"I have decided to keep a journal because I believe that my life is important not only to myself but also to others. Perhaps I can stimulate others in my family to do likewise so that the family may be strengthened through deeper communication. Only that material which keynote the central themes of my life and its experiences will be recorded. Certainly it will not always be serious because I enjoy a sense of humor and do not take myself serious enough to think that everything that happens to me is earth-shattering. In fact, I enjoy a good laugh with others when my antics and habits are in review. It would be more than I could ever hope for, if my wonderful and choice family – those now living and those yet to embrace life here upon this earth – would read my thoughts and come to understand me as I desire to understand them. Then a love would develop in all our hearts for our God; for one another; for life; and for the quest for eternal life together. And so whenever a record is being made I pray that the Spirit might be with me that it will be felt by those who read these words in the spirit of truth. Only the decisions that pertain to our relationships with our Father in Heaven and the Savior are important. All other decisions will be of little consequence."

Sunday, March 31, 1974

March 31, 1974



Today is Sunday. The Sabbath day, because of energy “crunch” and gas shortages our church schedules has now changed. Our priesthood meeting, Sacrament meeting and Sunday School are all scheduled together from 1-5 pm. As a consequence our attendance at Sacrament meeting has gone from 42% to 70%. Personally, I feel that it is wonderful because when we arise on Sunday morning we do not have the hustle we used to. We can meditate and prepare ourselves for the meetings. I am sure that the level of spirituality will increase considerably.
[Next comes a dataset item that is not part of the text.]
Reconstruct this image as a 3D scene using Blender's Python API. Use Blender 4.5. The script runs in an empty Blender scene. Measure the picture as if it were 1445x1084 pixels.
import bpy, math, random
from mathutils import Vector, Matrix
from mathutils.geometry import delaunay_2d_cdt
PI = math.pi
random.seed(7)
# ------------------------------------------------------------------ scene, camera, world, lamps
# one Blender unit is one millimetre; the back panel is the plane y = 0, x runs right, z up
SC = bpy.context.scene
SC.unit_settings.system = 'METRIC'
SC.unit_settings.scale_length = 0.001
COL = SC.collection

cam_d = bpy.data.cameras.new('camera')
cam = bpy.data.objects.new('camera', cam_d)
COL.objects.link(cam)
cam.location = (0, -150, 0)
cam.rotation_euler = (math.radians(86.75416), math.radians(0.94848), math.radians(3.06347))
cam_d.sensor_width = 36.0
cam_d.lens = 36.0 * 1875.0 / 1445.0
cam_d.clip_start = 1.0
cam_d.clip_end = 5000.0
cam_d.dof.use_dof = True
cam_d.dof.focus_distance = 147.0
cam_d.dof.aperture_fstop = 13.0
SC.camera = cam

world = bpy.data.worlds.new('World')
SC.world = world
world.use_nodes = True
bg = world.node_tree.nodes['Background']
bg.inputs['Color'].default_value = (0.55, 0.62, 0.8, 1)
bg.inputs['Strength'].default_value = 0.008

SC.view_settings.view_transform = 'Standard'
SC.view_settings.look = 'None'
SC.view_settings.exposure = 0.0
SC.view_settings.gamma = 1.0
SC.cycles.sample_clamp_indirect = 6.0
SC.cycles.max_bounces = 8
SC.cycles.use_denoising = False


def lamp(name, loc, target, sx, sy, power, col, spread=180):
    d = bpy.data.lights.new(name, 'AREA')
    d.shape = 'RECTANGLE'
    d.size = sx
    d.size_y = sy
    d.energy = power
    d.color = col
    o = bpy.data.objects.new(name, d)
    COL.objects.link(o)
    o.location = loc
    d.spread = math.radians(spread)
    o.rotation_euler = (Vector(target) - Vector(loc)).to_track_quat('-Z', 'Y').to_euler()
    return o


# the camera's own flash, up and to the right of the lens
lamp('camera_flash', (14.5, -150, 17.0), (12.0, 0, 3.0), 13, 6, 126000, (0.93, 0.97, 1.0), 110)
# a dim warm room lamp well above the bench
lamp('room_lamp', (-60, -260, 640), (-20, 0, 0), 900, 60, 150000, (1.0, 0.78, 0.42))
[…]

            Eric is now functioning as the Ward Financial Clerk. This week has been a bad week – We have been unable to get the ledger to balance. He has spent close to 30 hours, had to miss a budget dinner at his own home and stay up to 3 AM. I can understand and empathize over his frustration. It seems that no matter how old we are, we suffer over the problem and trial that our children experience. I went to God last night with a sick feeling in my heart and stomach which I have known very often. I realized how deeply I love Eric and Chris and their children and how precious they are to me. I also realize how our Father in Heaven must feel for us as we struggle to be righteous people and when we experience painful trials that bring added growth and stature.
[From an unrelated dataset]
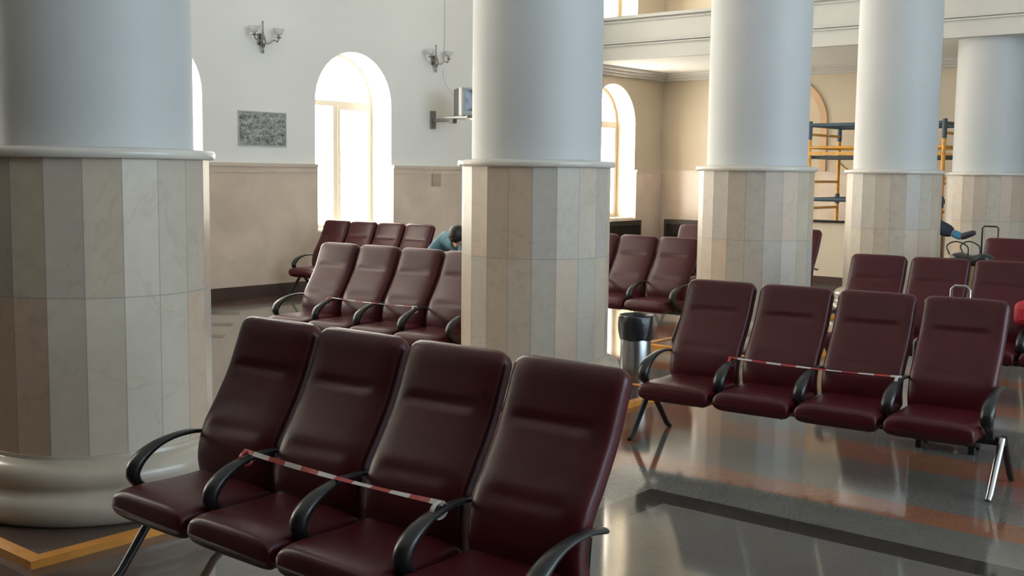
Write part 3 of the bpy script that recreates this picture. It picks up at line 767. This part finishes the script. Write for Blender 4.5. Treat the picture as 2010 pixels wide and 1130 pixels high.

            I feel to write about an incident that happened this past week. I do this because our relationships with people are not all “black and white”.
            I was approached by a young man with a family for money to continue his education. To me, his attitude is somewhat aggressive and overbearing. He acts like it would be a privilege for me to help him. I really don’t know but perhaps his attitude is influenced by the fact that his father holds a high office in the Stake and his wife is the granddaughter of a previous member of the 1st Presidency. To complicate things, I have had previous business dealing with his father. They were so adverse and unpleasant that I had resolved to have as little as possible to do with his family. In fact, the very name of the family “turns me off”. Now!! – I am approached by this young man in the crisis hour for financial support. When discussing this problem with Norma she pointed out to me the goodness of the mother and I recall a son of the family whom I taught in Seminary and for whom I developed special feelings. As a consequence we will do our best to help. Perhaps we are purposely put in such positions as this to purify our souls and purge ourselves of negative, destructive feelings towards others.